### DATASET EXCERPT
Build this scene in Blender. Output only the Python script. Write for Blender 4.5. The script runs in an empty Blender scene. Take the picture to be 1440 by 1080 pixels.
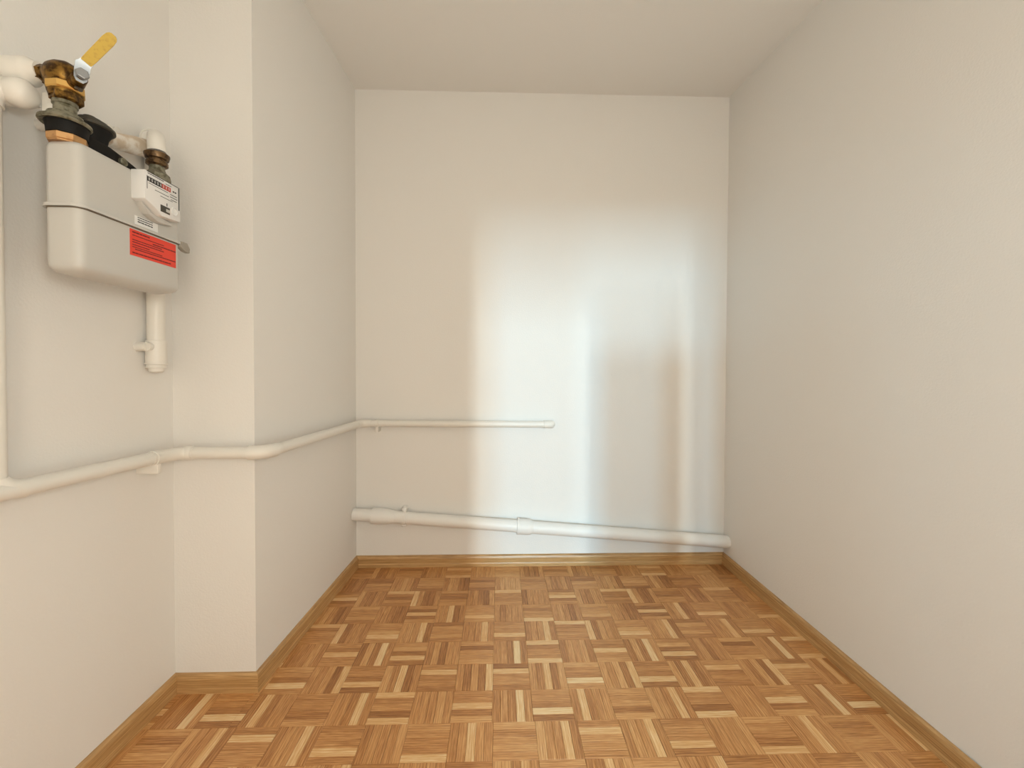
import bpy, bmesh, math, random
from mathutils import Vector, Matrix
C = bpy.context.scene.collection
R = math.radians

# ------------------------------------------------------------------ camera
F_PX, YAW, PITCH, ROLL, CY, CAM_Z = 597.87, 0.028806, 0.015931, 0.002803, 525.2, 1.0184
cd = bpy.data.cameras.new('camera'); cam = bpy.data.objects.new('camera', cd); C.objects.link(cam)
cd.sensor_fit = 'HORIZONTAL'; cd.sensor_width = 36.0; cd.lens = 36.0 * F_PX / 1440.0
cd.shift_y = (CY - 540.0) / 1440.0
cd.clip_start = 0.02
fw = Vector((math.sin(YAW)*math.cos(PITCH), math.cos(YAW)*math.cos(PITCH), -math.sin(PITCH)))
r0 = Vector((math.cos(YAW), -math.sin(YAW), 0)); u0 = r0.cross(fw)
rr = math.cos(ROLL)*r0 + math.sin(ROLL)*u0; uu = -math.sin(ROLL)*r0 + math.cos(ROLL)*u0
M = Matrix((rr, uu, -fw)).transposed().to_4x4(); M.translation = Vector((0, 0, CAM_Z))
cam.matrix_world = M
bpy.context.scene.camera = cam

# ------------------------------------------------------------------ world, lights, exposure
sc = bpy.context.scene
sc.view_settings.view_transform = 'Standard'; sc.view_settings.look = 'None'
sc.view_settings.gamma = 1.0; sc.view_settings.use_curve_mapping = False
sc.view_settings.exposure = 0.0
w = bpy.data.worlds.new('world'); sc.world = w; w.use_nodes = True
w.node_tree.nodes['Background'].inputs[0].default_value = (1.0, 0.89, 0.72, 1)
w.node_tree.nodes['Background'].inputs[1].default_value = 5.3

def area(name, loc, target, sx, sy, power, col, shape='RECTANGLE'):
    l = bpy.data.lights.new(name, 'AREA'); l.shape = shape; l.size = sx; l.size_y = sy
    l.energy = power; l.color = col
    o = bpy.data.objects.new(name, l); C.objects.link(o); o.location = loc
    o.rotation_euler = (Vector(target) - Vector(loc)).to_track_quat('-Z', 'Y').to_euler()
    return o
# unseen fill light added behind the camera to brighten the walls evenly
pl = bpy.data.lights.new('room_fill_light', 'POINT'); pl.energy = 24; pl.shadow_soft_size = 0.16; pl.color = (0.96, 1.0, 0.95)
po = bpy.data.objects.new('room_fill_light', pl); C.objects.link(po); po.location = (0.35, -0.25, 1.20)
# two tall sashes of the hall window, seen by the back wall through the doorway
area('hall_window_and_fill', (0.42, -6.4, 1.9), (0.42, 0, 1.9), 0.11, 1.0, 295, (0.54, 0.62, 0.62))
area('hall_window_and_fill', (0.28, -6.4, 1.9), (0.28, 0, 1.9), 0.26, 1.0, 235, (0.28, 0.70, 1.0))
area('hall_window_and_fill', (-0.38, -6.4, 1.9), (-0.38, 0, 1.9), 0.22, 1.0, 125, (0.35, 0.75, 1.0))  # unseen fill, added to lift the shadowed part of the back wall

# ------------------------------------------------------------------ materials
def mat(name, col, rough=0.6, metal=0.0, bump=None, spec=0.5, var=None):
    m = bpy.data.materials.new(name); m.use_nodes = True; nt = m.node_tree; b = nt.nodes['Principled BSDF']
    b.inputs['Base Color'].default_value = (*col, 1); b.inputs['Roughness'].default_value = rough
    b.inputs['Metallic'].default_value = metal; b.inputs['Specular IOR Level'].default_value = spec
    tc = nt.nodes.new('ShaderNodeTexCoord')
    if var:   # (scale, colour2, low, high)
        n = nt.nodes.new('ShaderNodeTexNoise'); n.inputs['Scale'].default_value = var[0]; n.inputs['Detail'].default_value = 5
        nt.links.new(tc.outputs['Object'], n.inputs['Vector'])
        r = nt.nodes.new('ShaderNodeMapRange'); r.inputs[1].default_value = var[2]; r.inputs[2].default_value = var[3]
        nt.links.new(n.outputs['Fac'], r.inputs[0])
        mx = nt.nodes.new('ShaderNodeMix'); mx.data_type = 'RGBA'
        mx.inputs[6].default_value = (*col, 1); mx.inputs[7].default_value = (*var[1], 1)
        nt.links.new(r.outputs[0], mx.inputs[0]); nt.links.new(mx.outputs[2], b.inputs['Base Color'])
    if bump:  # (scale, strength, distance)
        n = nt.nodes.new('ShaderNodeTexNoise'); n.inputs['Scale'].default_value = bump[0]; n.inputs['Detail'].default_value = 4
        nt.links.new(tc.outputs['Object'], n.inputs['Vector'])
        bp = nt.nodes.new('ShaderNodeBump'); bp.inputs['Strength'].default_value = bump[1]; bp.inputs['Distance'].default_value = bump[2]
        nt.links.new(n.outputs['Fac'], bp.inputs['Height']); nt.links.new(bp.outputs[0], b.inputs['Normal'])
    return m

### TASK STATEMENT
Using the listing above, gather each line that holds the string "scene" and copy it.

### ANSWER FOR THIS EXERCISE
Build this scene in Blender. Output only the Python script. Write for Blender 4.5. The script runs in an empty Blender scene. Take the picture to be 1440 by 1080 pixels.
C = bpy.context.scene.collection
bpy.context.scene.camera = cam
sc = bpy.context.scene